O Milagre da excelência – transforma a tua vida com a Alta Performance (Contraponto, Maio de 2022, 240 pp.) é o segundo livro de Susana Torres. Para quem (como eu) não tivesse ouvido falar da coach e autora desde o Verão de 2016, o livro constituiu uma estimulante viagem ao mundo de Susana. Inicia-se com um prefácio de Sérgio Conceição, o treinador português do FC Porto que mais títulos e palmarés tem conquistado dentro de portas. Conceição narra a sua própria necessidade de, enquanto treinador, após ter completado o nível IV UEFA Pro de formação, ter adoptado a metodologia do coach na sua vida profissional. Em parágrafos sintéticos, focados, confessa ter recorrido aos préstimos da coach. Para bom entendedor…

O livro é tão bom que o ofereci a várias pessoas que me são próximas – com resultados muito diferentes, claro está. O coaching não é para todos, sobretudo num país em que o pensamento mágico (wishfull thinking) de um Presidente da República como Marcelo Rebelo da Silva serve de mote para obscurecer uma realidade quotidiana de guerra, inflação e populismo de maioria absoluta.

No meu caso, lio-o, sublinhei-o, a carvão e com cores diferentes. Aprendi muito e cada vez que o abro, sinto-me dinâmico, fortalecido, empreendedor. Esse é, de resto, o poder dos livros, da aprendizagem, do autoconhecimento, da formação em múltiplos contextos.

Porém, existe o outro lado da moeda.

Nem todos nascem para ser coaches. E nem todos são iguais. Uns focam-se mais no dinheiro, no material, na vitória a qualquer preço.

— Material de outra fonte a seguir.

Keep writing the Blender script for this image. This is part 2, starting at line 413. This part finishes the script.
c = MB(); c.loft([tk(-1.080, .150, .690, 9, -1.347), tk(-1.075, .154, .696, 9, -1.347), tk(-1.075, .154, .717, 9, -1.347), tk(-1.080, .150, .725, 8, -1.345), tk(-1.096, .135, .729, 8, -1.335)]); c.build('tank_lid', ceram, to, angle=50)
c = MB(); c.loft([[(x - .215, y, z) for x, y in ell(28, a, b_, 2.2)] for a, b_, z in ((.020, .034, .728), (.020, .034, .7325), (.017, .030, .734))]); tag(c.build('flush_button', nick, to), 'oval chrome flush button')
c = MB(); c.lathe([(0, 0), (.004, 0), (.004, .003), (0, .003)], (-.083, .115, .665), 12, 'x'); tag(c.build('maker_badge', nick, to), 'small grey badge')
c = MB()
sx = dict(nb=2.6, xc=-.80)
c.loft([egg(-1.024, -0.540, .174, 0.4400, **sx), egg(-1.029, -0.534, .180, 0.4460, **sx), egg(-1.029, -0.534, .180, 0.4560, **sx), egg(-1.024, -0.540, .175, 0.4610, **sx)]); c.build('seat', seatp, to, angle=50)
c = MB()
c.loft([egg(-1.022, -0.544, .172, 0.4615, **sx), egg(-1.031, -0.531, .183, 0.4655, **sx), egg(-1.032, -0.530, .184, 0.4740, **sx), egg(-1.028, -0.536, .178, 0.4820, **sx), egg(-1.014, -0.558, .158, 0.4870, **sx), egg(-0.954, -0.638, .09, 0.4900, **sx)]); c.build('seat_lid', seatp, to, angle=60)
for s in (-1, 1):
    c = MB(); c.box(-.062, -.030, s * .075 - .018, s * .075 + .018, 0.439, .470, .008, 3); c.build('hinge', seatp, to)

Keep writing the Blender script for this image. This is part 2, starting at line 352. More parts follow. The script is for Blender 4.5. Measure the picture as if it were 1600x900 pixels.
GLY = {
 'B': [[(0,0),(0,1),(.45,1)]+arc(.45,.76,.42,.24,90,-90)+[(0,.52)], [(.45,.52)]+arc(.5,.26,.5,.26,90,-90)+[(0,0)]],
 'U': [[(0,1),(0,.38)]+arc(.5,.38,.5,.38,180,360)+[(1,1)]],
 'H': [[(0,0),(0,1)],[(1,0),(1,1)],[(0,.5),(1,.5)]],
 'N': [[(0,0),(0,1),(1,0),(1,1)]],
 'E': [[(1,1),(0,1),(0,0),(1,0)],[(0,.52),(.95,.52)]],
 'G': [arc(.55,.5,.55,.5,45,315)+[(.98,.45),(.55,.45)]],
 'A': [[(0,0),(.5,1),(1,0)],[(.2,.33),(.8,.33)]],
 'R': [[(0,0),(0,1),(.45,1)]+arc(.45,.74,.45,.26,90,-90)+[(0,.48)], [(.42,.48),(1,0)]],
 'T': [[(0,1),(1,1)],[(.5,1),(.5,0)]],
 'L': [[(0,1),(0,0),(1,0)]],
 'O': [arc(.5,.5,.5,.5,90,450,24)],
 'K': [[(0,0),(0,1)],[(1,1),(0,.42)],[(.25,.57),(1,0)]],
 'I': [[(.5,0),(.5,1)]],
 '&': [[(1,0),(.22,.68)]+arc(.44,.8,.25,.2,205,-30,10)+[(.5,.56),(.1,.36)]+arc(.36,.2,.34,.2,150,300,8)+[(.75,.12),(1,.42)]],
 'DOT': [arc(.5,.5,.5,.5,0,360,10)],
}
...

Outros, pelo contrário, procuram ser claros, transparentes, translúcidos.

É como no futebol, essa paradoxal e mágica máquina de ilusões, que tão bem reproduz o pão & circo de Roma. Tal como no Circo Máximo, o prazer de uns é a dor de outros. No futebol, as dores, as lesões, dos atletas, lançados em magotes à voracidade do marketing global, servem o prazer de barrigudos empanturrados em cerveja e em snacks, vítimas probabilíssimas de enfartes do miocárdio e de obesidade mórbida.

Como sabemos, a alta competição nem sempre é praticada de forma racional e saudável.

Voltando ao duo Susana e Eder, uma curta da revista Luz (do jornal Sol) de 31 de Março de 2023, sob o título “Éder [sic] e Susana Torres. A necessidade de ‘repor a verdade’”, fornece uma súmula aproximada da verdade. Transcrevo-a: «Recorrendo às redes sociais para desmentir o que a sua ex-mental coach, a quem dedicou o golo da vitória no Campeonato Europeu de Futebol disse sobre si, Éder [sic] acusa Susana Torres de mentir. «A Susana Torres pode continuar a fazer vídeos e a tentar manipular a opinião das pessoas como entender, essa é mais a área de especialização dela. Não a minha. Estarei sempre agradecido pelo processo de coaching que fiz com a Susana Torres, num período difícil da minha carreira, mas a Susana como pessoa já perdeu o meu respeito há muito tempo», referiu o antigo internacional português» (Luz de 31-3-2023, p. 6).

Santos e Torres de pés de barro

 

No mundo posterior ao século XIX, do marketing e dos meios de comunicação de massas, já nada nos deveria surpreender. Grandes ídolos como Martin Luther King e o Presidente Jack F. Kennedy não conseguiam escapar ao impulso sexual do adultério. O consumismo e a competição desenfreada levam multimilionários como Donald Trump e Elon Musk a serem seguidos por multidões sequiosas de liderança muitas vezes irracional. Daí que, no mundo do coaching, seja preferível optar por quem seja da área da psicologia e da formação, não tanto da imobiliária, financeira ou desportiva. Pois o preço a pagar por uma vitória pode ser demasiado alto. É isso que a estória de Eder & Susana nos parece indicar. Por isso escolhi, para mim, uma coach que não a Susana Torres. Porque depois de cada vitória, tenho de aprender a lidar com os empates e derrotas de uma vida que não se resume a números, nem a cifrões. Antes, a pessoas e a emoções, a normas e a leis.